Zasowski, G.; Ménard, B.; Bizyaev, D.; García-Hernández, D. A.; García Pérez, A. E.; Hayden, M. R.; Holtzman, J.; Johnson, J. A.; Kinemuchi, K.; Majewski, S. R.; Nidever, D. L.; Shetrone, M.; Wilson, J. C.
Bibliographical reference

The Astrophysical Journal, Volume 798, Issue 1, article id. 35, 14 pp. (2015).

Advertised on:
1
2015
Number of authors
13
IAC number of authors
1
Citations
83
Refereed citations
68
Description
We map the distribution and properties of the Milky Way's interstellar medium as traced by diffuse interstellar bands (DIBs) detected in near-infrared stellar spectra from the SDSS-III/APOGEE survey.

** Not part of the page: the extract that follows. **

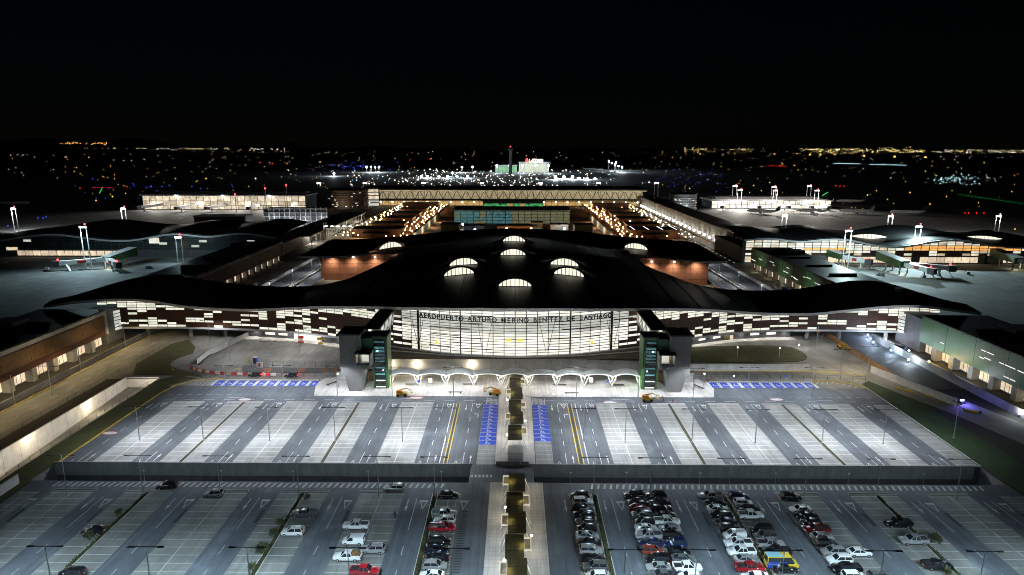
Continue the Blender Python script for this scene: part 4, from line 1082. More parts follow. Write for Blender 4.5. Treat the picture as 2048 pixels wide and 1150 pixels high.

Focusing exclusively on the strongest DIB in the H band, at λ ~ 1.527 μm, we present a projected map of the DIB absorption field in the Galactic plane, using a set of about 60,000 sightlines that reach up to 15 kpc from the Sun and probe up to 30 mag of visual extinction. The strength of this DIB is linearly correlated with dust reddening over three orders of magnitude in both DIB equivalent width (W DIB) and extinction, with a power law index of 1.01 ± 0.01, a mean relationship of W DIB/AV = 0.1 Å mag–1 and a dispersion of ~0.05 Å mag–1 at extinctions characteristic of the Galactic midplane. These properties establish this DIB as a powerful, independent probe of dust extinction over a wide range of AV values. The subset of about 14,000 robustly detected DIB features have a W DIB distribution that follows an exponential trend. We empirically determine the intrinsic rest wavelength of this transition to be λ0 = 15 272.42 Å and use it to calculate absolute radial velocities of the carrier, which display the kinematical signature of the rotating Galactic disk. We probe the DIB carrier distribution in three dimensions and show that it can be characterized by an exponential disk model with a scale height of about 100 pc and a scale length of about 5 kpc. Finally, we show that the DIB distribution also traces large-scale Galactic structures, including the Galactic long bar and the warp of the outer disk.